Locals say it has 'odd habits' that make it especially hard to catch.
But during a short season from just after the Lunar New Year until the onset of the monsoon, usually late May in the lunar calendar, the fish appear in dense numbers in specific offshore areas known to locals as 'ham ca khoai,' literally translated as 'Bombay duck chambers.'
They only surface during particular tidal days: around the full moon, or 14th to 17th of the lunar month, and the new moon, from 29th to second.
On off days, even the most experienced fishermen catch barely a kilogram or two.
No one knows exactly why.
Fishermen haul Bombay duck nets off the coast of Ca Mau Province, southern Vietnam. Photo: Thanh Huyen
Some, like veteran fisherman Nguyen Van Vu from Dat Mui Commune, believe it is because these periods are their spawning season.

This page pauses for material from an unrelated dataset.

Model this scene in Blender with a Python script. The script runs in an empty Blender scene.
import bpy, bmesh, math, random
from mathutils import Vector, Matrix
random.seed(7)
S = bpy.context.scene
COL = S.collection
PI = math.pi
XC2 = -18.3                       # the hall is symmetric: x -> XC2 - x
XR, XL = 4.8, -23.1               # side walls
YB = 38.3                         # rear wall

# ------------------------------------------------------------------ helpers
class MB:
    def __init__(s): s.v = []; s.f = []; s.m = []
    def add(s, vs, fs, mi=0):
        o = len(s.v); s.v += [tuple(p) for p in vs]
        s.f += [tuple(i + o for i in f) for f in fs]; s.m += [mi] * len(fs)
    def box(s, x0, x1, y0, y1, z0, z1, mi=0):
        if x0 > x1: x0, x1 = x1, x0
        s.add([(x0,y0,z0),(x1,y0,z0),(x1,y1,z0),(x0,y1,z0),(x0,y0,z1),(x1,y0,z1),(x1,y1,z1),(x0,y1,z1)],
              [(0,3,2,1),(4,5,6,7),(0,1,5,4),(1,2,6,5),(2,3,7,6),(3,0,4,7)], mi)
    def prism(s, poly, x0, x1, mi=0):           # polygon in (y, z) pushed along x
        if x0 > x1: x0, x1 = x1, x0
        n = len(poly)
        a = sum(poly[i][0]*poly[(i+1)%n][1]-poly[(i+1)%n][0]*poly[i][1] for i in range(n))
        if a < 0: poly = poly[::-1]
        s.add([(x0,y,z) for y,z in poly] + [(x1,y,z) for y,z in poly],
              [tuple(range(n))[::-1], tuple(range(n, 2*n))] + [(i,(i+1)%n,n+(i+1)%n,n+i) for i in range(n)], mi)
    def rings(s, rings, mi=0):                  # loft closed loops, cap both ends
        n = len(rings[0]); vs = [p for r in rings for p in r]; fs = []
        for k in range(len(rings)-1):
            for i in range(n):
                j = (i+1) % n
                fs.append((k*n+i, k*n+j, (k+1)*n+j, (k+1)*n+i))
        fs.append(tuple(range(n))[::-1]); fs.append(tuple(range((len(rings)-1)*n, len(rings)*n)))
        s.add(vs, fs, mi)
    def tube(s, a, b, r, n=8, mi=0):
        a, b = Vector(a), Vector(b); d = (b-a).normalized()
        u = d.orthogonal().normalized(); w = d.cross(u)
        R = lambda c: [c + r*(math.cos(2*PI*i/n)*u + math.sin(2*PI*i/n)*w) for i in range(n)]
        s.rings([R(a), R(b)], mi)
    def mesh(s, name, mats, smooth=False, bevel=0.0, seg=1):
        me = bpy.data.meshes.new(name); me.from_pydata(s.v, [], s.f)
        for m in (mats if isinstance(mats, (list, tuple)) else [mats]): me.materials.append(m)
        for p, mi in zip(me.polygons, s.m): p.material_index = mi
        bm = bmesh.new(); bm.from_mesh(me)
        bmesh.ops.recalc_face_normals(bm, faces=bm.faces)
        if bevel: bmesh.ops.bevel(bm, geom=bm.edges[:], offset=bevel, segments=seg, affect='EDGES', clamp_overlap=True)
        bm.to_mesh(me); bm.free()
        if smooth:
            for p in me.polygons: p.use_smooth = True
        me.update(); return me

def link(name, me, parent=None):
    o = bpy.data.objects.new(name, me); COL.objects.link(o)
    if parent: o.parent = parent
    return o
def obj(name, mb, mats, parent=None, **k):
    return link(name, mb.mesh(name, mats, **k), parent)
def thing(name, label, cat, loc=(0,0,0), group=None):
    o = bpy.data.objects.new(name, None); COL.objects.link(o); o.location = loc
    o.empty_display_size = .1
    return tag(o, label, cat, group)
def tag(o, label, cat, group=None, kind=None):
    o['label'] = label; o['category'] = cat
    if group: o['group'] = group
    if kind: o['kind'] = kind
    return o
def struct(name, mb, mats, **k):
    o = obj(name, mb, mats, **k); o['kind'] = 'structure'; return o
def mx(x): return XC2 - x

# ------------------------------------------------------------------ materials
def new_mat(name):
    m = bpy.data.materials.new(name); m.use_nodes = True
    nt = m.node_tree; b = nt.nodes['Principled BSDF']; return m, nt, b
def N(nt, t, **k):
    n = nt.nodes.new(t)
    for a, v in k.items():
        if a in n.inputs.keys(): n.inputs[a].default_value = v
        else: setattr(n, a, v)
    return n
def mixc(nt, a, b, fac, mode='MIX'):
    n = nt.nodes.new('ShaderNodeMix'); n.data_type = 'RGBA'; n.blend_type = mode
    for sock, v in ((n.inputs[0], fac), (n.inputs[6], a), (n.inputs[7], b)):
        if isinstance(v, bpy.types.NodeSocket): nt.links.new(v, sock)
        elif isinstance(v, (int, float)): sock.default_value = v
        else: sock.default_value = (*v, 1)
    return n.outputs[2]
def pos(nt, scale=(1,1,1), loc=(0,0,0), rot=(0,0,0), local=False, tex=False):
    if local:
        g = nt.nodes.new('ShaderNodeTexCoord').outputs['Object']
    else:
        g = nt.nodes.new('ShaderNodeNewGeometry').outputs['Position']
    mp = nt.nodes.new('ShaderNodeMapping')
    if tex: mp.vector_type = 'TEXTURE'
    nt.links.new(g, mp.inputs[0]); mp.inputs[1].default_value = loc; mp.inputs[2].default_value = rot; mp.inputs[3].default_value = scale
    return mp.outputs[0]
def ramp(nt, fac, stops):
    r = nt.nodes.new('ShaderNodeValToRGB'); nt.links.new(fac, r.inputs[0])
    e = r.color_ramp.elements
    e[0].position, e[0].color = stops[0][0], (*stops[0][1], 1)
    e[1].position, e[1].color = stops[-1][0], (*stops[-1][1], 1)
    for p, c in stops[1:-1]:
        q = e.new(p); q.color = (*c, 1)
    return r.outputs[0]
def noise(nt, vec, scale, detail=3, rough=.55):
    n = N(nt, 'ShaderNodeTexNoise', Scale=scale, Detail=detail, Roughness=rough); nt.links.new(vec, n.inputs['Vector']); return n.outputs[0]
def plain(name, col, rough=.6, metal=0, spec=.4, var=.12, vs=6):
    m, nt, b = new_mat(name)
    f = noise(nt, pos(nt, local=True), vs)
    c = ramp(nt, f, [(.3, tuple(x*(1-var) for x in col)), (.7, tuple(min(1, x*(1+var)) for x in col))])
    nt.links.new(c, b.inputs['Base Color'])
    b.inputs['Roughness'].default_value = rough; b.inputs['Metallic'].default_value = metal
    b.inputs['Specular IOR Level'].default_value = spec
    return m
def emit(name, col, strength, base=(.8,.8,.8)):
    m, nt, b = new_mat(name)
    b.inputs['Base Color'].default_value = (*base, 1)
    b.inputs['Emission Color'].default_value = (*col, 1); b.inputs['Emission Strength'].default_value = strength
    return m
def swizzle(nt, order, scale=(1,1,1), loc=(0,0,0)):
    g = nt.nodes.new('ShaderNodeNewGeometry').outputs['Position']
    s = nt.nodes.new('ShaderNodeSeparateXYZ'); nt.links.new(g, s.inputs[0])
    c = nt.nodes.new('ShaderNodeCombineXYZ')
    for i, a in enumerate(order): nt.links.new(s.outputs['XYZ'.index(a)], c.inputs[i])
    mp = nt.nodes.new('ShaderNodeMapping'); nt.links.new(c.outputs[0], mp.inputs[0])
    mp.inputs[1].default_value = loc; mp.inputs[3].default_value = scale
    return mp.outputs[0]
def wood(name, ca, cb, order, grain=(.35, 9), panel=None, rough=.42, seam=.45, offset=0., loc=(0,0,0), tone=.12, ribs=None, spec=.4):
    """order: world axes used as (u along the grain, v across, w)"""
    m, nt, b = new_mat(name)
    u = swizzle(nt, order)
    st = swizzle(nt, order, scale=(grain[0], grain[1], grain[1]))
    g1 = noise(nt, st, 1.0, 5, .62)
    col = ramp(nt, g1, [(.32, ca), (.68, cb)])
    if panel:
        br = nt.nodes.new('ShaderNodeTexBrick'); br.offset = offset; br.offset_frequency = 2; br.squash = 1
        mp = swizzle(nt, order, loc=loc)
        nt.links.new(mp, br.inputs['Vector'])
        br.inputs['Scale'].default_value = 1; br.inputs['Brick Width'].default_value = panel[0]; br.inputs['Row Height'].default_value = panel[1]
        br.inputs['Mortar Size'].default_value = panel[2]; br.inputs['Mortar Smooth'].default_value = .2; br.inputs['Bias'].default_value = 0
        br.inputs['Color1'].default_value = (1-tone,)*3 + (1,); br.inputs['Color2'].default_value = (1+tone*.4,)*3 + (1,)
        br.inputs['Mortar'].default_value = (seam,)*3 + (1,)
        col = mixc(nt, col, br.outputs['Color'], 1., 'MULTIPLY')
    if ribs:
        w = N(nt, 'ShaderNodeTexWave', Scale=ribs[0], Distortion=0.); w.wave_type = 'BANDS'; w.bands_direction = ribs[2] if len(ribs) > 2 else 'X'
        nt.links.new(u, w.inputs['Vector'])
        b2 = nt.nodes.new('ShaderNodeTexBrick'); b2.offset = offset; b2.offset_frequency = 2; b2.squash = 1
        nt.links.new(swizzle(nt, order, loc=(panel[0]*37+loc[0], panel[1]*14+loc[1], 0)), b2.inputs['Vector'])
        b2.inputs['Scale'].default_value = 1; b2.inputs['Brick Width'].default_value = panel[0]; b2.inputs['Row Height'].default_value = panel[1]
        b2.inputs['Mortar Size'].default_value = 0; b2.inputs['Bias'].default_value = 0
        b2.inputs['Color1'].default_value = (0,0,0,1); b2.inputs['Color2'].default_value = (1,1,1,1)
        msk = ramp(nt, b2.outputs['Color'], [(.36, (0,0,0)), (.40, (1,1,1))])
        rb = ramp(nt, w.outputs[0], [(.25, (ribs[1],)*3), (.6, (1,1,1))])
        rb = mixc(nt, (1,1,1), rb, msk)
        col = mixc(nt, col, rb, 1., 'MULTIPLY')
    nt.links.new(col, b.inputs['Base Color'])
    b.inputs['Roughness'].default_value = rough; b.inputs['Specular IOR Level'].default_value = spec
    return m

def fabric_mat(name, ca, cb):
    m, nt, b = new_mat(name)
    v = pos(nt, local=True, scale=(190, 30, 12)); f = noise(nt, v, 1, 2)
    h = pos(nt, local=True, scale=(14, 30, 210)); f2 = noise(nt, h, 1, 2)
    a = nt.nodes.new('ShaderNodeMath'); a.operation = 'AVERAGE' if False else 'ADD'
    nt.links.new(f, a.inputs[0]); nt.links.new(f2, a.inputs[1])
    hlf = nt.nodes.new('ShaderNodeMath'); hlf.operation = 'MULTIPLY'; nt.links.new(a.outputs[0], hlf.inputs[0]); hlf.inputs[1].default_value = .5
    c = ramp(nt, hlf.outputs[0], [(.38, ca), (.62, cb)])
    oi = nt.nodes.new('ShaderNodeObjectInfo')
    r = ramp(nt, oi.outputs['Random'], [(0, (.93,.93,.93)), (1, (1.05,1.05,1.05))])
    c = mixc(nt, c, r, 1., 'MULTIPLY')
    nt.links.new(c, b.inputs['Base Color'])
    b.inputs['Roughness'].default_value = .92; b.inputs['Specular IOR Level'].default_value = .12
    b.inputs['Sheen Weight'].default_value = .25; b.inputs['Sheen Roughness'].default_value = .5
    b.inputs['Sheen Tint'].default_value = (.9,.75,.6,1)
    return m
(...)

Others point to water conditions—these 'chambers' often sit at the meeting point of clean sea currents and murkier freshwater flows, creating ideal salinity and temperature.
Each year, the fish return to the same handful of spots.
If the sea is rough, the fish come in larger numbers.
The seabed here is dotted with coral and sunken wood where the fish shelter.
Once the season ends, they vanish completely.
Despite the scarcity, locals fish sustainably.
They use large-mesh nets that do not trap juvenile fish.
And within the Bombay duck zones, boats self-regulate, preventing trawlers or drag nets from entering.
Freshly caught Bombay duck on a boat off the coast of Ca Mau Province, southern Vietnam. Photo: Thanh Huyen
A successful season can bring in thousands of dollars for each small boat.
But the risks are real.
Coral snags can tear expensive nets, wiping out a family’s savings in one mistake.
And because most Bombay duck boats are small, a sudden storm can mean capsizing—or worse.
“Bigger boats with sonar and winches do better,” says Tran Van Toan, a fellow fisherman.
“They can stay out longer in rough seas.
“One day, I hope to afford a boat like that.”
When fish are plentiful, fresh Bombay duck sells for about VND40,000 (US$1.5) per kilogram.
On rare days, prices can triple.
The sun-dried version—chewy, slightly sweet, and rich in flavor—sells for VND500,000-700,000 ($19–27) per kilogram and is a favorite among gourmets.
For now, Thang and his son will keep returning to the sea, reading the stars, and hoping the fish return—just as they have for generations.